Except for the fact of absolution. I'll try to disclose why the "juridical" view is wrong, I think Fr. Michael Halford (for Greek Orthodox TV) nailed it...I'll have to get the video out.

I think the main point is the EO theology has more of a spritiual development aspect rather than purification.

I agree with both points. One of the things that draws me East is just this aspect of spiritual development, of Theosis, rather than racking up the bill and paying it off in confession, repeatedly. Obviously, the RC approach is not quite this simple, but in practice, it often turns out this way.

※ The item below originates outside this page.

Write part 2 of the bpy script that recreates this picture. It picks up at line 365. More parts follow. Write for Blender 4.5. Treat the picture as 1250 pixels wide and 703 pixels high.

In reality though, and at the end of the day, things are not so different, I can tell it from my own experience. Catholic confession is really not just enumerating a list of sins and getting absolution. Especially if you do it with a good priest, it is also about spiritual growth. Orthodox confession is also focused on sin, and in particular your own sins, not just general sinfulness, there is an idea that some sins are grave, some are not so grave (as in mortal vs. venial), sin is still viewed as a break of God's law, and an illness, if you wish, and you might or might not receive good advice for spiritual growth. Honestly, it's a mix and they're not so different, no matter how much some would like emphasize differences. I'd say don't base you're potential conversion on this.